▶ WORK REQUIRED
Extract the full listing below without altering a single character.

======== AVAILABLE RECORDS

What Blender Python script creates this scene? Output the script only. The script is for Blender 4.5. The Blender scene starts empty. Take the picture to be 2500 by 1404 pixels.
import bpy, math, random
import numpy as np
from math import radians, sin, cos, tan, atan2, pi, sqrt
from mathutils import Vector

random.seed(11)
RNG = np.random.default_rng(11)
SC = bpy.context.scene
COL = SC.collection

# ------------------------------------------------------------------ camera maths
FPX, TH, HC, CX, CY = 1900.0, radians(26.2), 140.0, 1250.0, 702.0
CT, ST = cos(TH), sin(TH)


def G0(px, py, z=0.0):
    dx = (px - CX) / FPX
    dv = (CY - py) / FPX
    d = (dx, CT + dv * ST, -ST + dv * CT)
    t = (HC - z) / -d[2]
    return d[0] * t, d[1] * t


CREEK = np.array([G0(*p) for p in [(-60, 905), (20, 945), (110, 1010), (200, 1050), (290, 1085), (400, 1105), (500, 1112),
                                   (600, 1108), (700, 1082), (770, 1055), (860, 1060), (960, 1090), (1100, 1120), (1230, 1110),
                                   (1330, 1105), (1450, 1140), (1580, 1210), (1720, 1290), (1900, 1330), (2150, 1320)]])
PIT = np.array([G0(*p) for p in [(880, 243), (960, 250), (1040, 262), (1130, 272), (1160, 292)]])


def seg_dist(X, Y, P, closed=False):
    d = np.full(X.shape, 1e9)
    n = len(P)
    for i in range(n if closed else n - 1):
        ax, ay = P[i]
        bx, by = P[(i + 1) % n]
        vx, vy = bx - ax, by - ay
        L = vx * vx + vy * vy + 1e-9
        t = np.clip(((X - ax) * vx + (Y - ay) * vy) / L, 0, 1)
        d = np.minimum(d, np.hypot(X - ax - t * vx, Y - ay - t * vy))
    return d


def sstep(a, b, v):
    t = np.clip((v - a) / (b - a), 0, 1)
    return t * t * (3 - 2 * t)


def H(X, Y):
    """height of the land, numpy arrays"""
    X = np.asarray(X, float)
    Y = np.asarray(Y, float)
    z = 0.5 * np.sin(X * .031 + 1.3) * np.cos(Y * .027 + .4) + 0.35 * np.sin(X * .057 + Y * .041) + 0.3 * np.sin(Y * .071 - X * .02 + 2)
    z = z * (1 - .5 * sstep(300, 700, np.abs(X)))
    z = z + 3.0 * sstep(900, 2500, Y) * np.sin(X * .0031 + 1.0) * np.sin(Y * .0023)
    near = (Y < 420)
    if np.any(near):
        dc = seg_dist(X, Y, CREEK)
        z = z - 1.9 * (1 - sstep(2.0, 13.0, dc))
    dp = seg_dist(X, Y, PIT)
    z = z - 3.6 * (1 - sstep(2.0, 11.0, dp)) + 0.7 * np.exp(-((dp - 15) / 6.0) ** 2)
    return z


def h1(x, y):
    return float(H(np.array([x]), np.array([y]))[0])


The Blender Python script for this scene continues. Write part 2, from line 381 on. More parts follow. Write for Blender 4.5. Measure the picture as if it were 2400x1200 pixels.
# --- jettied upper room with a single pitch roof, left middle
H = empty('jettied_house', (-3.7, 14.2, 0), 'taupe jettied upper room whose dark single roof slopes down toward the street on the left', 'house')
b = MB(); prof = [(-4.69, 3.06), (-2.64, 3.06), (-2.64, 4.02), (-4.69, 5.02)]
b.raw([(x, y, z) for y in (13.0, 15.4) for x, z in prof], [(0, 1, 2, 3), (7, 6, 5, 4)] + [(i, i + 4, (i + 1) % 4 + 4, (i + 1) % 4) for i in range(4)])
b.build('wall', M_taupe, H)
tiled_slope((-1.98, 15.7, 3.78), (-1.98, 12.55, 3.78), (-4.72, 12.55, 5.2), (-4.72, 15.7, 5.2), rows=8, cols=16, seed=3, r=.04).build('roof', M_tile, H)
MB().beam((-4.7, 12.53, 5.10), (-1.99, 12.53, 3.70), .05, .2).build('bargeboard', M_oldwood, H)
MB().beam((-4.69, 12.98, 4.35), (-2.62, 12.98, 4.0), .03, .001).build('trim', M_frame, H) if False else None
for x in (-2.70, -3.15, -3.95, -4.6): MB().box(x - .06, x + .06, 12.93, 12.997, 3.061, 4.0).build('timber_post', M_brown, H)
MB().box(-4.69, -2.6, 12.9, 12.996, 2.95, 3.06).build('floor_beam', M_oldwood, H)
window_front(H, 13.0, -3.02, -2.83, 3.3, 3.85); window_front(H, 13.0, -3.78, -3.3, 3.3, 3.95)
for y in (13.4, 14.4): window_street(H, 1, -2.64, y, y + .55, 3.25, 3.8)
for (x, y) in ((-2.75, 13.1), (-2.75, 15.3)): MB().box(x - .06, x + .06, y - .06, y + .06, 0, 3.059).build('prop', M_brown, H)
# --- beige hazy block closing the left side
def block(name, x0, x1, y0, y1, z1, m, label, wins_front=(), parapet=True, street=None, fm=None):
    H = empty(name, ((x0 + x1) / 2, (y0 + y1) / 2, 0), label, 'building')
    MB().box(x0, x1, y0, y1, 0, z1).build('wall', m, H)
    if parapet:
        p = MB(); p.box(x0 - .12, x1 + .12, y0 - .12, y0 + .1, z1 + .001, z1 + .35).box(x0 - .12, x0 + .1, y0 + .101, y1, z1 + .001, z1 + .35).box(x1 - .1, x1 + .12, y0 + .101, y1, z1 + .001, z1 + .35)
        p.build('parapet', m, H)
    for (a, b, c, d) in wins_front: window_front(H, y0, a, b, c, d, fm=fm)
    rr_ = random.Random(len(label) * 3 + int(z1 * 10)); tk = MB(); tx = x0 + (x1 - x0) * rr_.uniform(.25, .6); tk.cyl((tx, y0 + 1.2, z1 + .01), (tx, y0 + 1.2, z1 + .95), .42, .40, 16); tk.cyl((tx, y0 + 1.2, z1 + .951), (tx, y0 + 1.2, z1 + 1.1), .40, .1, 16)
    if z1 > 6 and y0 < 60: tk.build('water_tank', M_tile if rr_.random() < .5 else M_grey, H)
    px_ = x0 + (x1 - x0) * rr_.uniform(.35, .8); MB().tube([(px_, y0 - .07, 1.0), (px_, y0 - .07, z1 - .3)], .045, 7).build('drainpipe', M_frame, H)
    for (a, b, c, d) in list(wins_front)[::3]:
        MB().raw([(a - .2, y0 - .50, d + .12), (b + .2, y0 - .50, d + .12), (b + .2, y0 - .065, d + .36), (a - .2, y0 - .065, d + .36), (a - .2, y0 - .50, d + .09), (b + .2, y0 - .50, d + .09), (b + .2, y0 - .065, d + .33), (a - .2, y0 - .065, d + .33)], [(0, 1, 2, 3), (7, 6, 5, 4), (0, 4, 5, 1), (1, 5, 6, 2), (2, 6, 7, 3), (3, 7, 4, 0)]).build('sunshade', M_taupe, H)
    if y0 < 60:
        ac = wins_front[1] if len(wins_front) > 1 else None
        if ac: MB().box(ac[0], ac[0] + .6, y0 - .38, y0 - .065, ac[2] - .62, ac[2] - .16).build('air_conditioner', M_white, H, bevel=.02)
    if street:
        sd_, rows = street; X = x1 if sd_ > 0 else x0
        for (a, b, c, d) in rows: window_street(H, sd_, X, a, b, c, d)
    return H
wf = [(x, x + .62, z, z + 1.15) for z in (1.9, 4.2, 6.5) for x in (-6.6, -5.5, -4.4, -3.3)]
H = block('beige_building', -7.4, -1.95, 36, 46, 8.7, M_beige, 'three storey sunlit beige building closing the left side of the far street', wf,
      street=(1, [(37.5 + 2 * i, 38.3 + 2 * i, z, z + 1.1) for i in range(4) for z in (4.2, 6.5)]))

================

▶ RESPONSE FOR THIS EXERCISE
What Blender Python script creates this scene? Output the script only. The script is for Blender 4.5. The Blender scene starts empty. Take the picture to be 2500 by 1404 pixels.
import bpy, math, random
import numpy as np
from math import radians, sin, cos, tan, atan2, pi, sqrt
from mathutils import Vector

random.seed(11)
RNG = np.random.default_rng(11)
SC = bpy.context.scene
COL = SC.collection

# ------------------------------------------------------------------ camera maths
FPX, TH, HC, CX, CY = 1900.0, radians(26.2), 140.0, 1250.0, 702.0
CT, ST = cos(TH), sin(TH)


def G0(px, py, z=0.0):
    dx = (px - CX) / FPX
    dv = (CY - py) / FPX
    d = (dx, CT + dv * ST, -ST + dv * CT)
    t = (HC - z) / -d[2]
    return d[0] * t, d[1] * t


CREEK = np.array([G0(*p) for p in [(-60, 905), (20, 945), (110, 1010), (200, 1050), (290, 1085), (400, 1105), (500, 1112),
                                   (600, 1108), (700, 1082), (770, 1055), (860, 1060), (960, 1090), (1100, 1120), (1230, 1110),
                                   (1330, 1105), (1450, 1140), (1580, 1210), (1720, 1290), (1900, 1330), (2150, 1320)]])
PIT = np.array([G0(*p) for p in [(880, 243), (960, 250), (1040, 262), (1130, 272), (1160, 292)]])


def seg_dist(X, Y, P, closed=False):
    d = np.full(X.shape, 1e9)
    n = len(P)
    for i in range(n if closed else n - 1):
        ax, ay = P[i]
        bx, by = P[(i + 1) % n]
        vx, vy = bx - ax, by - ay
        L = vx * vx + vy * vy + 1e-9
        t = np.clip(((X - ax) * vx + (Y - ay) * vy) / L, 0, 1)
        d = np.minimum(d, np.hypot(X - ax - t * vx, Y - ay - t * vy))
    return d


def sstep(a, b, v):
    t = np.clip((v - a) / (b - a), 0, 1)
    return t * t * (3 - 2 * t)


def H(X, Y):
    """height of the land, numpy arrays"""
    X = np.asarray(X, float)
    Y = np.asarray(Y, float)
    z = 0.5 * np.sin(X * .031 + 1.3) * np.cos(Y * .027 + .4) + 0.35 * np.sin(X * .057 + Y * .041) + 0.3 * np.sin(Y * .071 - X * .02 + 2)
    z = z * (1 - .5 * sstep(300, 700, np.abs(X)))
    z = z + 3.0 * sstep(900, 2500, Y) * np.sin(X * .0031 + 1.0) * np.sin(Y * .0023)
    near = (Y < 420)
    if np.any(near):
        dc = seg_dist(X, Y, CREEK)
        z = z - 1.9 * (1 - sstep(2.0, 13.0, dc))
    dp = seg_dist(X, Y, PIT)
    z = z - 3.6 * (1 - sstep(2.0, 11.0, dp)) + 0.7 * np.exp(-((dp - 15) / 6.0) ** 2)
    return z


def h1(x, y):
    return float(H(np.array([x]), np.array([y]))[0])


The Blender Python script for this scene continues. Write part 2, from line 381 on. More parts follow. Write for Blender 4.5. Measure the picture as if it were 2400x1200 pixels.
# --- jettied upper room with a single pitch roof, left middle
H = empty('jettied_house', (-3.7, 14.2, 0), 'taupe jettied upper room whose dark single roof slopes down toward the street on the left', 'house')
b = MB(); prof = [(-4.69, 3.06), (-2.64, 3.06), (-2.64, 4.02), (-4.69, 5.02)]
b.raw([(x, y, z) for y in (13.0, 15.4) for x, z in prof], [(0, 1, 2, 3), (7, 6, 5, 4)] + [(i, i + 4, (i + 1) % 4 + 4, (i + 1) % 4) for i in range(4)])
b.build('wall', M_taupe, H)
tiled_slope((-1.98, 15.7, 3.78), (-1.98, 12.55, 3.78), (-4.72, 12.55, 5.2), (-4.72, 15.7, 5.2), rows=8, cols=16, seed=3, r=.04).build('roof', M_tile, H)
MB().beam((-4.7, 12.53, 5.10), (-1.99, 12.53, 3.70), .05, .2).build('bargeboard', M_oldwood, H)
MB().beam((-4.69, 12.98, 4.35), (-2.62, 12.98, 4.0), .03, .001).build('trim', M_frame, H) if False else None
for x in (-2.70, -3.15, -3.95, -4.6): MB().box(x - .06, x + .06, 12.93, 12.997, 3.061, 4.0).build('timber_post', M_brown, H)
MB().box(-4.69, -2.6, 12.9, 12.996, 2.95, 3.06).build('floor_beam', M_oldwood, H)
window_front(H, 13.0, -3.02, -2.83, 3.3, 3.85); window_front(H, 13.0, -3.78, -3.3, 3.3, 3.95)
for y in (13.4, 14.4): window_street(H, 1, -2.64, y, y + .55, 3.25, 3.8)
for (x, y) in ((-2.75, 13.1), (-2.75, 15.3)): MB().box(x - .06, x + .06, y - .06, y + .06, 0, 3.059).build('prop', M_brown, H)
# --- beige hazy block closing the left side
def block(name, x0, x1, y0, y1, z1, m, label, wins_front=(), parapet=True, street=None, fm=None):
    H = empty(name, ((x0 + x1) / 2, (y0 + y1) / 2, 0), label, 'building')
    MB().box(x0, x1, y0, y1, 0, z1).build('wall', m, H)
    if parapet:
        p = MB(); p.box(x0 - .12, x1 + .12, y0 - .12, y0 + .1, z1 + .001, z1 + .35).box(x0 - .12, x0 + .1, y0 + .101, y1, z1 + .001, z1 + .35).box(x1 - .1, x1 + .12, y0 + .101, y1, z1 + .001, z1 + .35)
        p.build('parapet', m, H)
    for (a, b, c, d) in wins_front: window_front(H, y0, a, b, c, d, fm=fm)
    rr_ = random.Random(len(label) * 3 + int(z1 * 10)); tk = MB(); tx = x0 + (x1 - x0) * rr_.uniform(.25, .6); tk.cyl((tx, y0 + 1.2, z1 + .01), (tx, y0 + 1.2, z1 + .95), .42, .40, 16); tk.cyl((tx, y0 + 1.2, z1 + .951), (tx, y0 + 1.2, z1 + 1.1), .40, .1, 16)
    if z1 > 6 and y0 < 60: tk.build('water_tank', M_tile if rr_.random() < .5 else M_grey, H)
    px_ = x0 + (x1 - x0) * rr_.uniform(.35, .8); MB().tube([(px_, y0 - .07, 1.0), (px_, y0 - .07, z1 - .3)], .045, 7).build('drainpipe', M_frame, H)
    for (a, b, c, d) in list(wins_front)[::3]:
        MB().raw([(a - .2, y0 - .50, d + .12), (b + .2, y0 - .50, d + .12), (b + .2, y0 - .065, d + .36), (a - .2, y0 - .065, d + .36), (a - .2, y0 - .50, d + .09), (b + .2, y0 - .50, d + .09), (b + .2, y0 - .065, d + .33), (a - .2, y0 - .065, d + .33)], [(0, 1, 2, 3), (7, 6, 5, 4), (0, 4, 5, 1), (1, 5, 6, 2), (2, 6, 7, 3), (3, 7, 4, 0)]).build('sunshade', M_taupe, H)
    if y0 < 60:
        ac = wins_front[1] if len(wins_front) > 1 else None
        if ac: MB().box(ac[0], ac[0] + .6, y0 - .38, y0 - .065, ac[2] - .62, ac[2] - .16).build('air_conditioner', M_white, H, bevel=.02)
    if street:
        sd_, rows = street; X = x1 if sd_ > 0 else x0
        for (a, b, c, d) in rows: window_street(H, sd_, X, a, b, c, d)
    return H
wf = [(x, x + .62, z, z + 1.15) for z in (1.9, 4.2, 6.5) for x in (-6.6, -5.5, -4.4, -3.3)]
H = block('beige_building', -7.4, -1.95, 36, 46, 8.7, M_beige, 'three storey sunlit beige building closing the left side of the far street', wf,
      street=(1, [(37.5 + 2 * i, 38.3 + 2 * i, z, z + 1.1) for i in range(4) for z in (4.2, 6.5)]))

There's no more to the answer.